- WRITTEN INSTRUCTION:
Output a verbatim copy of the data, cut off after the line that contains "from mathutils import Vector, Matrix".

- PROVIDED DATA:
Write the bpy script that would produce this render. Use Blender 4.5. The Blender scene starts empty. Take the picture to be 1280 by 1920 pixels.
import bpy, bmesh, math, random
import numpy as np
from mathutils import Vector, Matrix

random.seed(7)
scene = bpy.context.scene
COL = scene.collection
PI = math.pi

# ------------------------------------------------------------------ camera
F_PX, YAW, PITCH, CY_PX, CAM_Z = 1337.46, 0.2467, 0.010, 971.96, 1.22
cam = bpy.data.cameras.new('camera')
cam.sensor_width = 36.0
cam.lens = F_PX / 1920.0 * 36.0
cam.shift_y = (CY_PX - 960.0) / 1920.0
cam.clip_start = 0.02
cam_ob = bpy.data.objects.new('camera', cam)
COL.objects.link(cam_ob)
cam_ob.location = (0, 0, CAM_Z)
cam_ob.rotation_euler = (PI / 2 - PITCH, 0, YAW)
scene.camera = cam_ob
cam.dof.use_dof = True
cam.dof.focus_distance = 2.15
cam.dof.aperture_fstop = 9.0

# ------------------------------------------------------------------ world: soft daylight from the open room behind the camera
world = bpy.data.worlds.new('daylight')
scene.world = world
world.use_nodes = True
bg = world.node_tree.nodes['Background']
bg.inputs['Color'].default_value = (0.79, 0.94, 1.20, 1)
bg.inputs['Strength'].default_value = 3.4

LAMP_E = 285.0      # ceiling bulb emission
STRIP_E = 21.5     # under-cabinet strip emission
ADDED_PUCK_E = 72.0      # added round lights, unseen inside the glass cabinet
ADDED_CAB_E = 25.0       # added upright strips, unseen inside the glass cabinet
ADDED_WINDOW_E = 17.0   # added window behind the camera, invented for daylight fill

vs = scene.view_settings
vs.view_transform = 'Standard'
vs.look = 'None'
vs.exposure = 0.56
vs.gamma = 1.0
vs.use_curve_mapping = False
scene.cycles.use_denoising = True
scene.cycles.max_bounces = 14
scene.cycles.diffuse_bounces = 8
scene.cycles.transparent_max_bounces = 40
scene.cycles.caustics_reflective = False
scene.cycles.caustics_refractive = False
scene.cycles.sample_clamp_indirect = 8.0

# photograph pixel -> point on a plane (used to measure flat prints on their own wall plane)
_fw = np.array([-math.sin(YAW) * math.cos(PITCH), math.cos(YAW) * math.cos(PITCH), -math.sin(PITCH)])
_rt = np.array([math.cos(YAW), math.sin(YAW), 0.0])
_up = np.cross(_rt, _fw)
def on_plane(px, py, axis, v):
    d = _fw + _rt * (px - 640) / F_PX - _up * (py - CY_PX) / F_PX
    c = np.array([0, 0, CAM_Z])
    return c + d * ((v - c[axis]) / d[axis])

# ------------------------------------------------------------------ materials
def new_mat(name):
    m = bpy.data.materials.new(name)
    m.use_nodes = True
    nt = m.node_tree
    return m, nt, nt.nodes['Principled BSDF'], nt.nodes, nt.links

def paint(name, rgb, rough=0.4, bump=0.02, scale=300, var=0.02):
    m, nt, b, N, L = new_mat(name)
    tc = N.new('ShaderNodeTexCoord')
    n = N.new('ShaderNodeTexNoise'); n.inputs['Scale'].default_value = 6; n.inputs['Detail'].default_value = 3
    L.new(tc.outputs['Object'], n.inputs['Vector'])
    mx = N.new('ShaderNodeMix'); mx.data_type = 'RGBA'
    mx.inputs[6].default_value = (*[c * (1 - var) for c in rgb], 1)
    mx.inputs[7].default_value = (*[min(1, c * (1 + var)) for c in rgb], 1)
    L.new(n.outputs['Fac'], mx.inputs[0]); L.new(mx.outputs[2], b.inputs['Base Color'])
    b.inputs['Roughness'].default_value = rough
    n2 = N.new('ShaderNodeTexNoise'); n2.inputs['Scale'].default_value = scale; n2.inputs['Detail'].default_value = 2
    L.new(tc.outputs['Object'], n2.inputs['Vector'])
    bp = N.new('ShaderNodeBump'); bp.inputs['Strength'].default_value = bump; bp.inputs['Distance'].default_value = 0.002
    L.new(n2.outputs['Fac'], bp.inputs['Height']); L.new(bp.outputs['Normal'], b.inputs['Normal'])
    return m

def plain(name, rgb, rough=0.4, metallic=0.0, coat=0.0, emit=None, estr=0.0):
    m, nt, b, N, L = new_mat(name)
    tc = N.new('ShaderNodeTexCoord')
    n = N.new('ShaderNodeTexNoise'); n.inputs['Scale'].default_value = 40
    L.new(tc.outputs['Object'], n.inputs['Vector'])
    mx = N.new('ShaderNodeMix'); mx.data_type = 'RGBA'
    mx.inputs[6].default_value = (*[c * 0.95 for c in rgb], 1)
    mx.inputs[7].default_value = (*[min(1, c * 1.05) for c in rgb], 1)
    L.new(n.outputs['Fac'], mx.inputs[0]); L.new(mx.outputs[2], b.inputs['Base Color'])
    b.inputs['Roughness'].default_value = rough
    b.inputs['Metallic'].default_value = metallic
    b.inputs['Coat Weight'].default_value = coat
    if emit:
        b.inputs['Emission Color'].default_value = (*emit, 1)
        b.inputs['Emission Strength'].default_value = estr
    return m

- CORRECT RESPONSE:
Write the bpy script that would produce this render. Use Blender 4.5. The Blender scene starts empty. Take the picture to be 1280 by 1920 pixels.
import bpy, bmesh, math, random
import numpy as np
from mathutils import Vector, Matrix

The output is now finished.